From the line containing "Write part 5" through the line containing "T('the cream houses", retype each line exactly; include both end lines and nothing beyond them.

_Stored data:_
======

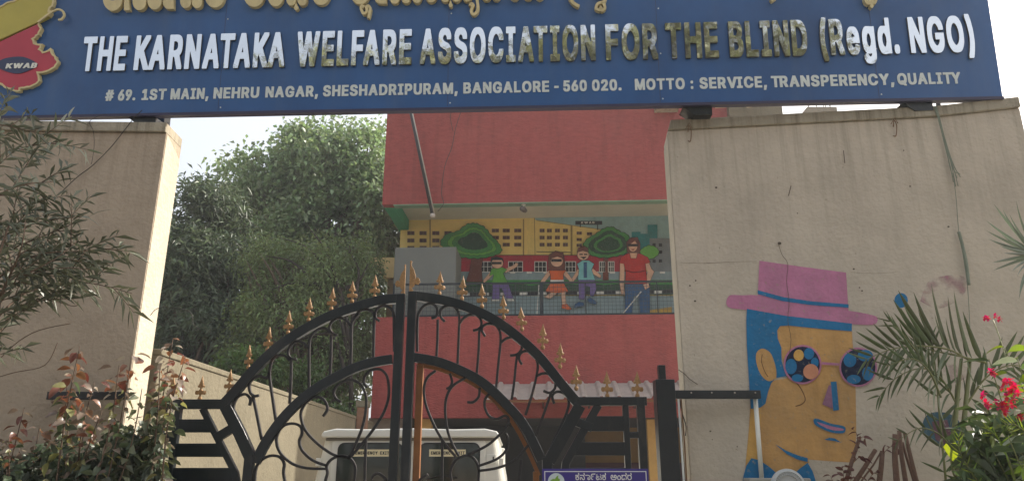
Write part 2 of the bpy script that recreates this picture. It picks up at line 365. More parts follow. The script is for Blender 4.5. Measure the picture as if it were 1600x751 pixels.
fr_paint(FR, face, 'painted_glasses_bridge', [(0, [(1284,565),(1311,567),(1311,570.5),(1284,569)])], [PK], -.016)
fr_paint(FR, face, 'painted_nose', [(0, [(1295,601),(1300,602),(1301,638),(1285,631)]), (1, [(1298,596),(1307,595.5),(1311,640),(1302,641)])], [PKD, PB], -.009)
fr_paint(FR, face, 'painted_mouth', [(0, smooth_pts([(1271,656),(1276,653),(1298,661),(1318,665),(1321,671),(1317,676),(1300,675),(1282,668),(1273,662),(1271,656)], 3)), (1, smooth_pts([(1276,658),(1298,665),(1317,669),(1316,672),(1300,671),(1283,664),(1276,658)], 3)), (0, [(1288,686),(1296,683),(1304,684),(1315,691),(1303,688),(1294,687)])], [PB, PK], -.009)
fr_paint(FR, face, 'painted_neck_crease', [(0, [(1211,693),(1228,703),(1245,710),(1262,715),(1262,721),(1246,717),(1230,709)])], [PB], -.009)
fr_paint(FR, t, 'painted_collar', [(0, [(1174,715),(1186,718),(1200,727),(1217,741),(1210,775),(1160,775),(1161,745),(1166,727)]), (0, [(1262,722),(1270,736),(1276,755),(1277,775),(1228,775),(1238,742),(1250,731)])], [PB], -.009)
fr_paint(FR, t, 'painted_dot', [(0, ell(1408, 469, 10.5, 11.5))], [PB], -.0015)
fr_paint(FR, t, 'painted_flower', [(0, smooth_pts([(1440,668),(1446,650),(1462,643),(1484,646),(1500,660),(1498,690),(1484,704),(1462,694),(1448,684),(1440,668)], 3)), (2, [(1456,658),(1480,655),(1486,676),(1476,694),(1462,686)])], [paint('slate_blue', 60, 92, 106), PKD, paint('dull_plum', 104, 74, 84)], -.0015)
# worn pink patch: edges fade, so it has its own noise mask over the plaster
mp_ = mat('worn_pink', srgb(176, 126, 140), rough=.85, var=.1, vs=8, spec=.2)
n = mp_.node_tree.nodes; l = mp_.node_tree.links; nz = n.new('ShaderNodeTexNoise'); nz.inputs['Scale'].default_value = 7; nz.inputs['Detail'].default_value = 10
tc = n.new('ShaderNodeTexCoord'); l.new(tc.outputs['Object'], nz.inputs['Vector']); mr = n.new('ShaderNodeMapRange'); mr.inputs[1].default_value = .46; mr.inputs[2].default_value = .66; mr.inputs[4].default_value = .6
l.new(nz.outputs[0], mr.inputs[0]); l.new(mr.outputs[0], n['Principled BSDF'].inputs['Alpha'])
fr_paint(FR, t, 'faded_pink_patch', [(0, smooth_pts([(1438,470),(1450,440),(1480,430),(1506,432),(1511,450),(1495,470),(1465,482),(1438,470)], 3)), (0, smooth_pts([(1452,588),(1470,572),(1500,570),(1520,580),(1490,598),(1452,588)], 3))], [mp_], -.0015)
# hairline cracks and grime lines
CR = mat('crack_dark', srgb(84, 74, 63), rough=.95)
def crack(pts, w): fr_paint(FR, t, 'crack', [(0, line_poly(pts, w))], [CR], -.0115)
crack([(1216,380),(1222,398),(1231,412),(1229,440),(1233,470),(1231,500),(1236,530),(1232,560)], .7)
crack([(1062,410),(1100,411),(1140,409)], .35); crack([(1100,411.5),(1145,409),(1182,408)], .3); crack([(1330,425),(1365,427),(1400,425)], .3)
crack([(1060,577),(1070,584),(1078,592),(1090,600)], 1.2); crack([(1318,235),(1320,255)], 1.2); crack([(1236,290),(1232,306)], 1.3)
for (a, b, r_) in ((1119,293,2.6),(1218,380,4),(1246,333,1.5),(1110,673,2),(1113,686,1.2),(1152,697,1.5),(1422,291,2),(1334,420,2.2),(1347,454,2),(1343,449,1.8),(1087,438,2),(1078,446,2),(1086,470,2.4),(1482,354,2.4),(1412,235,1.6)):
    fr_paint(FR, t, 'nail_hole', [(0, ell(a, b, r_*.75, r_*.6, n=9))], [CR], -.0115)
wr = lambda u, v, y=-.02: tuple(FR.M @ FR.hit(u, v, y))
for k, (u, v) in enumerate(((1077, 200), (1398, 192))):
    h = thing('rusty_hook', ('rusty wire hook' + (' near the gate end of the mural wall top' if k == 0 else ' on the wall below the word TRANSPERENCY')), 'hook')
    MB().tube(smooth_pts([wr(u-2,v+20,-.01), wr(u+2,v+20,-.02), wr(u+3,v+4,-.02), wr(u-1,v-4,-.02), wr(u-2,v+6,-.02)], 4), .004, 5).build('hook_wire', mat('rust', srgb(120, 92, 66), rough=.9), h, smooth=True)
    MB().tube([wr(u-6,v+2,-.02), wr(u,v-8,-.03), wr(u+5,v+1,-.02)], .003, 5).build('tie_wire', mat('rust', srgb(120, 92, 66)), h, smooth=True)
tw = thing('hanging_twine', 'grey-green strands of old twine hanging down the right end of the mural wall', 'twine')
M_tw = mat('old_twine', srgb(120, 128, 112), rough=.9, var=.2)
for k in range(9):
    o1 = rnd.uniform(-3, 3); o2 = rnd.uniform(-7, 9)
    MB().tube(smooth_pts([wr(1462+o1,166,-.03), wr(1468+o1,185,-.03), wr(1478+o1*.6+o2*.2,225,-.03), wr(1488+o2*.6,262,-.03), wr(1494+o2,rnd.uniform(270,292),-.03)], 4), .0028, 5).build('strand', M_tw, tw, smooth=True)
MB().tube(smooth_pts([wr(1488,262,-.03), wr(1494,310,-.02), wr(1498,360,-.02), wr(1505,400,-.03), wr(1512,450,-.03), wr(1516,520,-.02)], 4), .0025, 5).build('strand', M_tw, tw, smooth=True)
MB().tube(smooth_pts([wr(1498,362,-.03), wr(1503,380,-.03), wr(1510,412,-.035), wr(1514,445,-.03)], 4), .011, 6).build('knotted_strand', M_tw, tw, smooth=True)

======

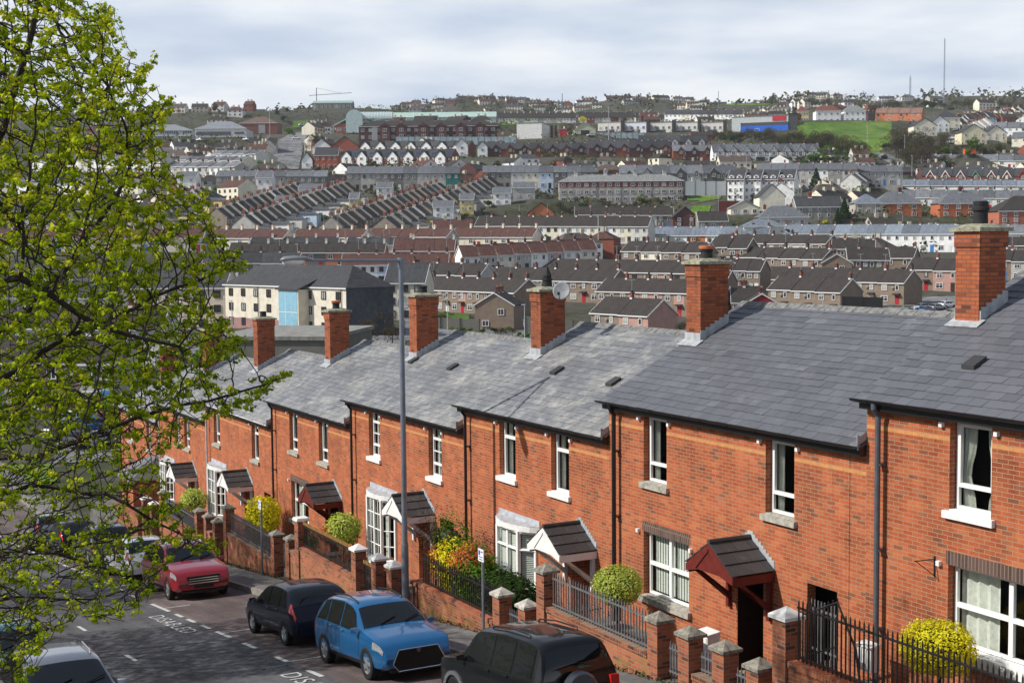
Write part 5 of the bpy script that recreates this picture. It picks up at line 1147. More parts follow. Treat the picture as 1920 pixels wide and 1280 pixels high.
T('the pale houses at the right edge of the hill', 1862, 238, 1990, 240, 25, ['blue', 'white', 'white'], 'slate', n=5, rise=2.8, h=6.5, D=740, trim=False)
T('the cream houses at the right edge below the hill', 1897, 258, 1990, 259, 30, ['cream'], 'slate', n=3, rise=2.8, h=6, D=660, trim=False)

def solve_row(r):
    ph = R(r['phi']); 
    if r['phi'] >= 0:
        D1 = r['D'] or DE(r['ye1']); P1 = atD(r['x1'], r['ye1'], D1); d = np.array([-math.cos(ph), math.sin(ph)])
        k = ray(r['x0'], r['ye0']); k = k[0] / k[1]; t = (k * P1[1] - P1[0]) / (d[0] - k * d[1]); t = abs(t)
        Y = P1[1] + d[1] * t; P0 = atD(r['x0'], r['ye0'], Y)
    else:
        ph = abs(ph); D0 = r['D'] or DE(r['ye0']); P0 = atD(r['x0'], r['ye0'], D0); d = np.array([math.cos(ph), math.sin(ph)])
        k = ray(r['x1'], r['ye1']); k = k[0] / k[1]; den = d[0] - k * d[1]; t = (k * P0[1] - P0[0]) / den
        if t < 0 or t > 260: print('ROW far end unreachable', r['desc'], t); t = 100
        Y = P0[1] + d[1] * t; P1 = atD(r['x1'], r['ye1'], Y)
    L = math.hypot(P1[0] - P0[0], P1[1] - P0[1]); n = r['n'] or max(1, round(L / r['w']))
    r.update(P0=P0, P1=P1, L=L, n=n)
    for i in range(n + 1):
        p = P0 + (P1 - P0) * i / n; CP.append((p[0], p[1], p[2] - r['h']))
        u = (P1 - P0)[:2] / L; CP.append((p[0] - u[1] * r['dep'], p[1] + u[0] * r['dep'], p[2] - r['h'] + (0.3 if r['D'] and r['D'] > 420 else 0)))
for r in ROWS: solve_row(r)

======

_Complete output:_
Write part 5 of the bpy script that recreates this picture. It picks up at line 1147. More parts follow. Treat the picture as 1920 pixels wide and 1280 pixels high.
T('the pale houses at the right edge of the hill', 1862, 238, 1990, 240, 25, ['blue', 'white', 'white'], 'slate', n=5, rise=2.8, h=6.5, D=740, trim=False)
T('the cream houses at the right edge below the hill', 1897, 258, 1990, 259, 30, ['cream'], 'slate', n=3, rise=2.8, h=6, D=660, trim=False)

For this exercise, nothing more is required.